I have a bone to pick with stories like this one.

The headline is likely to mislead many immigrants. Although it is technically correct, one has to read closely to figure out the reality.

And the reality is that many – indeed, perhaps most – immigrants, previously deported who seek to be allowed re-entry under the Senate’s proposed immigration plan will not be successful.

Why?

That’s the fine print, not covered in this post.

What Immigration Reform Could Do for Deported Immigrants
ABC News, Ted Hesson, July 2, 2013

The Senate bill would allow previously deported spouses, children and parents of permanent residents and citizens to apply for a provisional immigration status.

The bill that passed in the Senate doesn’t offer a way for undocumented immigrants to bring family members who have been removed back to the U.S. The only people who might have the option to return would be qualifying DREAMers or the spouses, children or parents of permanent residents or citizens.

It’s also worth mentioning that it’s not likely everyone would be approved: each application would be decided on a case-by-case basis, at the discretion of the U.S. Department of Homeland Security.

I’m an immigration lawyer who specializes in deportation defense.
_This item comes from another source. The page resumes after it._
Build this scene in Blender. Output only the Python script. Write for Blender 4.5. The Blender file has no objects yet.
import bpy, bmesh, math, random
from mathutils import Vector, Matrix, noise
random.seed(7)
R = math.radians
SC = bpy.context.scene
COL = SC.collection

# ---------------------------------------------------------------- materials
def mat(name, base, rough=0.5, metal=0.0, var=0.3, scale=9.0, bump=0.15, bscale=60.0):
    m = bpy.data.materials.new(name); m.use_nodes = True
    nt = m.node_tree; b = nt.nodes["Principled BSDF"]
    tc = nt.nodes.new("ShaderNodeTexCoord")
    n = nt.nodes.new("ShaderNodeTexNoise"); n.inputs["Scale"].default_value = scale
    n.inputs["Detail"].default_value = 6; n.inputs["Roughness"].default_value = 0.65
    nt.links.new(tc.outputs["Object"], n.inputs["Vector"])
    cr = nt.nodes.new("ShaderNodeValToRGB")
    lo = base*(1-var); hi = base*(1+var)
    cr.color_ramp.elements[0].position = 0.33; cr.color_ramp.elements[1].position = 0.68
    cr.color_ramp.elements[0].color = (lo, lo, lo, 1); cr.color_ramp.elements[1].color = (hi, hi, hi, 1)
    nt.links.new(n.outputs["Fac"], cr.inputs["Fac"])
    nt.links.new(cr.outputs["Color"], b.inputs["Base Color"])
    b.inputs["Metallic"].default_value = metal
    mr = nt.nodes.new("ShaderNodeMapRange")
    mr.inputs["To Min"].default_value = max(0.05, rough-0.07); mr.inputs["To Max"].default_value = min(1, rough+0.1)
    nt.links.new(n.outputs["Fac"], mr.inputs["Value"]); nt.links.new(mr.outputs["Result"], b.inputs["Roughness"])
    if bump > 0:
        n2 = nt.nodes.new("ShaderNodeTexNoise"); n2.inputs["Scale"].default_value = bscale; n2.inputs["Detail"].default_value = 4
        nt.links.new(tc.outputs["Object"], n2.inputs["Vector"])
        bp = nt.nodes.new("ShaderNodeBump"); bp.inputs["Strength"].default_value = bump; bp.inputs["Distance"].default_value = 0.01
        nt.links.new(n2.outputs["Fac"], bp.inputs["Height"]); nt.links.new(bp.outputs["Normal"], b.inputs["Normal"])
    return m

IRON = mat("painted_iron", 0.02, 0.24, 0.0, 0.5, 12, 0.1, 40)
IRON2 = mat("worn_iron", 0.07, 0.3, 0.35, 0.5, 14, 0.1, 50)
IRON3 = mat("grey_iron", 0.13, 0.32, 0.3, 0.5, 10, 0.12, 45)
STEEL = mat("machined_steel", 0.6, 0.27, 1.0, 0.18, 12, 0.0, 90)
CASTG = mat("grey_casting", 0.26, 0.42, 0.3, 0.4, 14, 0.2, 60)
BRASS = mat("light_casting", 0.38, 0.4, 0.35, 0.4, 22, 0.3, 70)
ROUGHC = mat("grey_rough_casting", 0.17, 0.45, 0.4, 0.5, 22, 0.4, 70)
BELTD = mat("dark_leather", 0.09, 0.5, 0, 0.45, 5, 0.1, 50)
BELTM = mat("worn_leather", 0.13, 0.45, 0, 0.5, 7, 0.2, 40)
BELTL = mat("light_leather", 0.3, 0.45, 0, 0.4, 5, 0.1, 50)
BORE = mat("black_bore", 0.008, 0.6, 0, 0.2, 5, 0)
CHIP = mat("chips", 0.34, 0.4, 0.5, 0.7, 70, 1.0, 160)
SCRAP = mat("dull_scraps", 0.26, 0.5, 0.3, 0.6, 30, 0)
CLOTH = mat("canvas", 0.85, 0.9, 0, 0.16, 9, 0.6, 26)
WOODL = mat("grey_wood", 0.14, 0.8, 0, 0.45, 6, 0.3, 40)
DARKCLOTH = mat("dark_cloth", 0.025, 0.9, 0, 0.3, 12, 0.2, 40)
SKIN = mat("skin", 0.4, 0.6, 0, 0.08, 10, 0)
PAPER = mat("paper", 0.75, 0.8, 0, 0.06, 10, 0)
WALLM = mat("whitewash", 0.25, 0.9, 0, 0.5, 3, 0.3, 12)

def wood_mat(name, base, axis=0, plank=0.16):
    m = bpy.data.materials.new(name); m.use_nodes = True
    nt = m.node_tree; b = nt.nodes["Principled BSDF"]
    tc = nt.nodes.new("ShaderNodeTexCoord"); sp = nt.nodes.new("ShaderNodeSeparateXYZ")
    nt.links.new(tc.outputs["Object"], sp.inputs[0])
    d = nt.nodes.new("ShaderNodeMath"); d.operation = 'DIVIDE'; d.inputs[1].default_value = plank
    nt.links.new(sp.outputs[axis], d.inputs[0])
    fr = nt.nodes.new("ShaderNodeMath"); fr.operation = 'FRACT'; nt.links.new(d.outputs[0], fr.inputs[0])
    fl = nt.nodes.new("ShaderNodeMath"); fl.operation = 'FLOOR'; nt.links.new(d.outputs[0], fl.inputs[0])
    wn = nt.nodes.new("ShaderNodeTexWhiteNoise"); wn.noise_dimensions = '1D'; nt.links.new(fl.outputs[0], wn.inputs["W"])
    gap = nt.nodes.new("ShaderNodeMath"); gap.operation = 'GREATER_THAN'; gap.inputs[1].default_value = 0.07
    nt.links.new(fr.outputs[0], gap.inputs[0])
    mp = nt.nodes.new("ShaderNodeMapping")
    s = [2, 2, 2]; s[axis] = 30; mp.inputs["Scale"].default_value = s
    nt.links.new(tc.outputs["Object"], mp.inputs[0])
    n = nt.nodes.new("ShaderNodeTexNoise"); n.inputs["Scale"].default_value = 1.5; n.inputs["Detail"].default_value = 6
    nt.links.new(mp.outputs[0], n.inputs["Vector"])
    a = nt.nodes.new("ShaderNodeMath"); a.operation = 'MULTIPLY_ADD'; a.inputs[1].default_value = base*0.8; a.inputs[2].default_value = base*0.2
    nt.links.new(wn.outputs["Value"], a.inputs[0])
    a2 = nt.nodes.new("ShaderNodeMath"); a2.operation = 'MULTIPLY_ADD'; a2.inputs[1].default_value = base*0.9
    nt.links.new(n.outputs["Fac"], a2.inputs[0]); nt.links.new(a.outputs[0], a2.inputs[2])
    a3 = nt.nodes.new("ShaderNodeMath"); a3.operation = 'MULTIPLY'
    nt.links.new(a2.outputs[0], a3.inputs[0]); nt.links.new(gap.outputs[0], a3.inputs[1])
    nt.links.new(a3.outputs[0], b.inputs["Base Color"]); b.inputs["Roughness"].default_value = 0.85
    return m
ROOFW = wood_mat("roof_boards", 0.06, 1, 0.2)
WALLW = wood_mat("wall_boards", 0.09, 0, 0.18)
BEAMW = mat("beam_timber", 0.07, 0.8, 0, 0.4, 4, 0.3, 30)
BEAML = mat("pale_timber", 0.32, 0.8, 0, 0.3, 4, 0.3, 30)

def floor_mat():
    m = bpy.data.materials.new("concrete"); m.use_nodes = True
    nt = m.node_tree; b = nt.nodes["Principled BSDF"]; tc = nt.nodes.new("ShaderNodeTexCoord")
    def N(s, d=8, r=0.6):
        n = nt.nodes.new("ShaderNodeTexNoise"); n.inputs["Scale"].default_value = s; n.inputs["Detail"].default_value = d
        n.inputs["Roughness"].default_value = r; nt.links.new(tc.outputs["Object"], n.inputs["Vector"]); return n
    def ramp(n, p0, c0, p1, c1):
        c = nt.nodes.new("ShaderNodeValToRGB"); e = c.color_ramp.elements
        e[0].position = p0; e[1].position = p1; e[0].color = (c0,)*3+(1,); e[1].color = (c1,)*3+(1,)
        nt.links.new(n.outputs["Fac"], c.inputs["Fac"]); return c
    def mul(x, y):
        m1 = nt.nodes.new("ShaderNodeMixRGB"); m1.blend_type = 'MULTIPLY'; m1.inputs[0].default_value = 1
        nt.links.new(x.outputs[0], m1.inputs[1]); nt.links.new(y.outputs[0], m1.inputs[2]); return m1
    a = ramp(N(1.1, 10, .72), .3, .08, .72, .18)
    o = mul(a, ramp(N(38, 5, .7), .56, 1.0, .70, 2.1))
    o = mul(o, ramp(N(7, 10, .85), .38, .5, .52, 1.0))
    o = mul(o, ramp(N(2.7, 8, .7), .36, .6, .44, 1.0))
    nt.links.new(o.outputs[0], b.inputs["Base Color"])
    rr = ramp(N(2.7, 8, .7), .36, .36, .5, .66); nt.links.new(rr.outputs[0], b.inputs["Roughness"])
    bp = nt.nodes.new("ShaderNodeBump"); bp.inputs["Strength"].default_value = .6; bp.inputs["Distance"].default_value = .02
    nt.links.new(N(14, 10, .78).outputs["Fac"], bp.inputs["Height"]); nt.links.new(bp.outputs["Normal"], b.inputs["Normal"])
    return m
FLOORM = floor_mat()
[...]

I’m not inclined to jump on the bandwagon for shiny new promises of government leniency.

Over the past two decades, I have seen few real indications that immigration authorities are willing to interpret removal laws in an immigrant-friendly law.

Thus, until the regulatory meat is applied to the Senate’s promissory bones, I will remain cautious about the possibility of deported immigrants being allowed to return to the U.S., as part of the current reform package.